In its mix of angsty formalism and sing-along fun, Annette may be the closest that musical cinema has come to when Brecht and Weill put a knife in Macheath's hand for The Threepenny Opera. Reinforcing that idea, Driver seems to fully realize that he's not a strong singer, in the same way that Brecht saw the merits in inexperienced actors in some roles. That's no slight, because instead he plays with the power of variation within repetition, much like the Mael brothers have in recent years. (Henry may also be the most Caraxian character since the bluntly named Merde in his segment of anthology Tokyo!)

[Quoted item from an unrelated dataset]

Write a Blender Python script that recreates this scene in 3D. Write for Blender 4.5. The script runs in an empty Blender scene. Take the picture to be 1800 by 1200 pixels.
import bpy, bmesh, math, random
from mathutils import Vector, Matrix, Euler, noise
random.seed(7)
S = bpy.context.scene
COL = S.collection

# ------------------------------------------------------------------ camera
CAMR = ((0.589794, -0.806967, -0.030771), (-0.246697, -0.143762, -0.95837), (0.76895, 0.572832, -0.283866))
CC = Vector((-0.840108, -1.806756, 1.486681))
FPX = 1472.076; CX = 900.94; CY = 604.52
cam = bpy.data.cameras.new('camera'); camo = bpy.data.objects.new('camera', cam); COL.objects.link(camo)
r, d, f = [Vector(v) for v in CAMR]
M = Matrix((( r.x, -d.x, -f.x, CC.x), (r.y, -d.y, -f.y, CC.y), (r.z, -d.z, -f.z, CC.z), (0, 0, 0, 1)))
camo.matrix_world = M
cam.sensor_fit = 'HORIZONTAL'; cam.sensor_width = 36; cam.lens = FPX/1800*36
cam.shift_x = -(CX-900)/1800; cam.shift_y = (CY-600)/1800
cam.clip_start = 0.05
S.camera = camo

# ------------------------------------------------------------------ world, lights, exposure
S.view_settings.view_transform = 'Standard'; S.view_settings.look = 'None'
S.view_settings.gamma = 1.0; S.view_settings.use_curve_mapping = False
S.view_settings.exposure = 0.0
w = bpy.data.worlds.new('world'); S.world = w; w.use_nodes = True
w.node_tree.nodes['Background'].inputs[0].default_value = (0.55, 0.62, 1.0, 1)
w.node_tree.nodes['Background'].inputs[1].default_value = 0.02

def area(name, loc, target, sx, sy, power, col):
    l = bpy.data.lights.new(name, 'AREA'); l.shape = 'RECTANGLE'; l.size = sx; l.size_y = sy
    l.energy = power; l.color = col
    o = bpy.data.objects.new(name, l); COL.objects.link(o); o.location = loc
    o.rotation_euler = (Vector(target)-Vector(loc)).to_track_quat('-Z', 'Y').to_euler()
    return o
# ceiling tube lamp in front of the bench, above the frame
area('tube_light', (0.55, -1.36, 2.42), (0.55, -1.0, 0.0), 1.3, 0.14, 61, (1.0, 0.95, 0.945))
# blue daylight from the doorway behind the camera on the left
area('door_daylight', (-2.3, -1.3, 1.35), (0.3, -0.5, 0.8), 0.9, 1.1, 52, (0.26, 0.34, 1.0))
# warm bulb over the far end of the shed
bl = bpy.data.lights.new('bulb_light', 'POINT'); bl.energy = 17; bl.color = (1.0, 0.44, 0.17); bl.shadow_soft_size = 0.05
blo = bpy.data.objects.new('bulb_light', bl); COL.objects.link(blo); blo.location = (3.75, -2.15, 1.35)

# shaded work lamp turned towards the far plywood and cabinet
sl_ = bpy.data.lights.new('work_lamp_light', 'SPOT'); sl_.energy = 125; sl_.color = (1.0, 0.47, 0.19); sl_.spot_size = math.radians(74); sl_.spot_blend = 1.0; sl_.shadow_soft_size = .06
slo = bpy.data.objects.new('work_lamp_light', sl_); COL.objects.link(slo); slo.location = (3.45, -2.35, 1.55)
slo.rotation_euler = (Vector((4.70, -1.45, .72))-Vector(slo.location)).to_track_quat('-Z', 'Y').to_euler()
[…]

The unlikely stylish cohesion holds the film together after the arrival of a baby (a complicated animatronic voiced by Cotillard) marks a transition into a very Forties noir, as the background character of Ann's accompanist (Helberg) suddenly takes a larger role. It's an ambitious mixture of performances only recently matched by Boaz Yakin's sadly overlooked Aviva. That was a genderfluid examination of love that relied solely on an emotional connection, while Carax relies on a cool, almost arch remove. Does it add up to much? Yes and no. Unlike Brecht, Carax doesn't have a profound sociological point. Brecht's work was designed as a revolutionary call to a proletariat who had likely never seen a play before, and so he made subtext text. Carax makes films for theatre-savvy audiences who would know what the alienation effect is.